◆ Work instructions ◆
Locate the string "Treat" in the listing below. Copy every line where it is found.

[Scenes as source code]
╔══

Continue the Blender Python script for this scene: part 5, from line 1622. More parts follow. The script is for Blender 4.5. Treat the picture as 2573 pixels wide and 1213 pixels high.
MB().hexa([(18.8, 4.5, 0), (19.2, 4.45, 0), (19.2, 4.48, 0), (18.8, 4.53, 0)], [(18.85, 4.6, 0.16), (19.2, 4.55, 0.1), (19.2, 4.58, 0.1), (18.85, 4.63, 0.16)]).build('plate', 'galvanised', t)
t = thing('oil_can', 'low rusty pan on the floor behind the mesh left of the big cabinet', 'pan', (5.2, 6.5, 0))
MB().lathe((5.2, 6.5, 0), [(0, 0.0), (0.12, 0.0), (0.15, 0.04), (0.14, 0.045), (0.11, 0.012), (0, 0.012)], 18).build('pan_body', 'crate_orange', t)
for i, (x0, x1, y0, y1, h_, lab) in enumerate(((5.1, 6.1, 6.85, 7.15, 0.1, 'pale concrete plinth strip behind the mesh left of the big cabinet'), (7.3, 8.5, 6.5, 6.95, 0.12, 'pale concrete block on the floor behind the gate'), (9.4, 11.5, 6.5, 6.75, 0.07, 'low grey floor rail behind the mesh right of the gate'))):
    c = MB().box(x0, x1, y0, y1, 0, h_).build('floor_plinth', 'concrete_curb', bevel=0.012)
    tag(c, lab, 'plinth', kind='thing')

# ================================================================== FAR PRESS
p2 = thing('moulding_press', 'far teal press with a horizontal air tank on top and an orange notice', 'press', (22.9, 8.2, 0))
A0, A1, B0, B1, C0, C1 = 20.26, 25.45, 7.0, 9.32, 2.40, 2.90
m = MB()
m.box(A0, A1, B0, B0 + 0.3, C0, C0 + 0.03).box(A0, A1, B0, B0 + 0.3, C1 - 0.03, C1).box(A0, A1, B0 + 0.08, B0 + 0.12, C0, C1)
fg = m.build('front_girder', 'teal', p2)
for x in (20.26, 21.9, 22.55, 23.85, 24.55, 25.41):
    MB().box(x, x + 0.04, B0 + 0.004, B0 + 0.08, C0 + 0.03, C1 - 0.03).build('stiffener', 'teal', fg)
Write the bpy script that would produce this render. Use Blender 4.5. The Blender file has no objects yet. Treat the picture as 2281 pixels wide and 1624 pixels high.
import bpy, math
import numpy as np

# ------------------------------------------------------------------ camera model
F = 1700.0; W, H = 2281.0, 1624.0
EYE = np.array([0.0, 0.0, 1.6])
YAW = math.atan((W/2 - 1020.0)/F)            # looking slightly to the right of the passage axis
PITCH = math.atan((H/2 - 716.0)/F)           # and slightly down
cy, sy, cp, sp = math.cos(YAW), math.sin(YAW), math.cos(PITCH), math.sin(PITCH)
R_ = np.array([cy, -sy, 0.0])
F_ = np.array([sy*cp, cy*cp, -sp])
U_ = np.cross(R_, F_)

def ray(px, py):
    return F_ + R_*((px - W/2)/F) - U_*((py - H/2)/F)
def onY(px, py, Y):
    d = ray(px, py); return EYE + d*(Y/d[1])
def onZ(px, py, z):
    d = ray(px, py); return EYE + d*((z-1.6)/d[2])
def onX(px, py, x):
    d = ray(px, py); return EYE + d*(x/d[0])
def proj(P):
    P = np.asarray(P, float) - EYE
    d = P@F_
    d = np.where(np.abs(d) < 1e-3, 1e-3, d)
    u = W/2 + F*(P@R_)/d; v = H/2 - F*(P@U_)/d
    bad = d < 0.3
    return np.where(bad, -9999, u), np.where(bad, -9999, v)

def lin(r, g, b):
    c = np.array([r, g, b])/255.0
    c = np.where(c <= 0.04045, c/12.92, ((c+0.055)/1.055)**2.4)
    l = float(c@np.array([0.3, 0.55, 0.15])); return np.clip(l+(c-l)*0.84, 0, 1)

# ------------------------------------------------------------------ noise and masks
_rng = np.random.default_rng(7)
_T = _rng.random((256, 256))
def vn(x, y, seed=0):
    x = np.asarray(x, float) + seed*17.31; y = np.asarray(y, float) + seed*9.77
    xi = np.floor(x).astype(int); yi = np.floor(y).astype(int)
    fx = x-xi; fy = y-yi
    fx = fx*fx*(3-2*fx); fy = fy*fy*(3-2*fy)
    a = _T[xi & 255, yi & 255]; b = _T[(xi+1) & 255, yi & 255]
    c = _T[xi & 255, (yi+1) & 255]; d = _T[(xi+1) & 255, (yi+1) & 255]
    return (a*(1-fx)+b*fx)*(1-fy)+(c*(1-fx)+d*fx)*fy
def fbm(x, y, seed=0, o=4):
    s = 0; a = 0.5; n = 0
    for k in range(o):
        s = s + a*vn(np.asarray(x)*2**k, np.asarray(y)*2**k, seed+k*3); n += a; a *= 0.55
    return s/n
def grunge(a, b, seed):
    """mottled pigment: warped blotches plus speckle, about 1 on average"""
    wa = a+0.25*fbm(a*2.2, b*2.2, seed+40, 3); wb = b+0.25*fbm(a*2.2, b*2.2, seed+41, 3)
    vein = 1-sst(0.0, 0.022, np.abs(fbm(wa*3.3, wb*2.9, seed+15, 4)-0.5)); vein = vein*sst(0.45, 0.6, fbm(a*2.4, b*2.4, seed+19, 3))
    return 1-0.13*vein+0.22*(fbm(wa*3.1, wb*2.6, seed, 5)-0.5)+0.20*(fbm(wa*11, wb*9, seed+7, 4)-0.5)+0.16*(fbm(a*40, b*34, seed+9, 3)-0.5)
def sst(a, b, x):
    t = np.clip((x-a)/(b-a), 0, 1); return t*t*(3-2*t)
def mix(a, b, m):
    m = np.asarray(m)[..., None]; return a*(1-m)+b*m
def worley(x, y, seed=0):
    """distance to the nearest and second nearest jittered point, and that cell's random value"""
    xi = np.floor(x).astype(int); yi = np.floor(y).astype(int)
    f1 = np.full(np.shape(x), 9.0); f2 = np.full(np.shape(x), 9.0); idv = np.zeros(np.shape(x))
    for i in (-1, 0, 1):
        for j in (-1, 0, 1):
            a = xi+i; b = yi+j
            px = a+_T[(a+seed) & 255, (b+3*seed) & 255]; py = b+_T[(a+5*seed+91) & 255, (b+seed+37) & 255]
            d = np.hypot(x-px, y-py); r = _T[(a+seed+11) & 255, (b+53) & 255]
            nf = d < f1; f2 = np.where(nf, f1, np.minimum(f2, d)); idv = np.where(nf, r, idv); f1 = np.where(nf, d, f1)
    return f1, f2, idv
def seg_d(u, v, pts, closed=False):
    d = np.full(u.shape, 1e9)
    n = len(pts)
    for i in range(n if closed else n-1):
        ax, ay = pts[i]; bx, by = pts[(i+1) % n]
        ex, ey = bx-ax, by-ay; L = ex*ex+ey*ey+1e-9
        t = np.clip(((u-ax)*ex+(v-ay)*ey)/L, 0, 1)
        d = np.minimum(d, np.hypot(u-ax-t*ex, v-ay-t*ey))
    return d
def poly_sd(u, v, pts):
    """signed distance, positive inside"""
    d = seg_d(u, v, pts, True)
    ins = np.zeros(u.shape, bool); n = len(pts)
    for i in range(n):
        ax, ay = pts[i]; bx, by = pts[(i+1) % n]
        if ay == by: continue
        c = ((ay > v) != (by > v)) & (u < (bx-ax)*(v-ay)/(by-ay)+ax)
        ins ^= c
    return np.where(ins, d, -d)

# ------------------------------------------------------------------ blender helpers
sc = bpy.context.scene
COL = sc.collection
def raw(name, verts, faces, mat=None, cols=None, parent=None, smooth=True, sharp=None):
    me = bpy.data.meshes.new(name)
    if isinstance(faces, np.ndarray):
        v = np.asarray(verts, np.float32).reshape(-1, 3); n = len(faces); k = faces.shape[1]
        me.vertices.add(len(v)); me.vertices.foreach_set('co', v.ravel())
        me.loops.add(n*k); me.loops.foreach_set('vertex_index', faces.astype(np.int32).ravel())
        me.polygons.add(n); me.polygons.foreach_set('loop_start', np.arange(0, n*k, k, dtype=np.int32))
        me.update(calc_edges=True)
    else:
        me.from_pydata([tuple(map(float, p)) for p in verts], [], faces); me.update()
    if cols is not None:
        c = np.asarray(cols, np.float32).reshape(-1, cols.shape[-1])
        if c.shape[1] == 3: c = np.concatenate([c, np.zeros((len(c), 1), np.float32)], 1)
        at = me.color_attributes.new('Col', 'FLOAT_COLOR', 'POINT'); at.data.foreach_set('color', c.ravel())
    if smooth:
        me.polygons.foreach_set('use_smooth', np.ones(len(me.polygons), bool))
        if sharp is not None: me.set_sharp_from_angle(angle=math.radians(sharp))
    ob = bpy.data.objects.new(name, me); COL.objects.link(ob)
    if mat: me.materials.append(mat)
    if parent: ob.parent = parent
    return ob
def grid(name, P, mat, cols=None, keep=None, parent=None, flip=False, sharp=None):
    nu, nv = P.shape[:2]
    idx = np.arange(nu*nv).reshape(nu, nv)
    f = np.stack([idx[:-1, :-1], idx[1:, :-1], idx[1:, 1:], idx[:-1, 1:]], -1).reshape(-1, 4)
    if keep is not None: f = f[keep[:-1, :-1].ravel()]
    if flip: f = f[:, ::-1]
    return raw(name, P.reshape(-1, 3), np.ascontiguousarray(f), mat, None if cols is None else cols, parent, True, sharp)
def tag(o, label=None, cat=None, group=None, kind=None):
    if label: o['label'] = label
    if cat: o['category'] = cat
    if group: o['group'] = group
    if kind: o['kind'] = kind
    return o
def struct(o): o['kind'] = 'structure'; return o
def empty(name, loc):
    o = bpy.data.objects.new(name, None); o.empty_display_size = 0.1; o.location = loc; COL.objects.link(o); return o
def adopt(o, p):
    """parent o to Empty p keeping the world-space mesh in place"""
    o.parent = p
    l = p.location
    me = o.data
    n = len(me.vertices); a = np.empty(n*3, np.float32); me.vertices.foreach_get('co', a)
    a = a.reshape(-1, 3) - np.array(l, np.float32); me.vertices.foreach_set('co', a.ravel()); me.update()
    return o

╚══

◆ Full answer ◆
Continue the Blender Python script for this scene: part 5, from line 1622. More parts follow. The script is for Blender 4.5. Treat the picture as 2573 pixels wide and 1213 pixels high.
Write the bpy script that would produce this render. Use Blender 4.5. The Blender file has no objects yet. Treat the picture as 2281 pixels wide and 1624 pixels high.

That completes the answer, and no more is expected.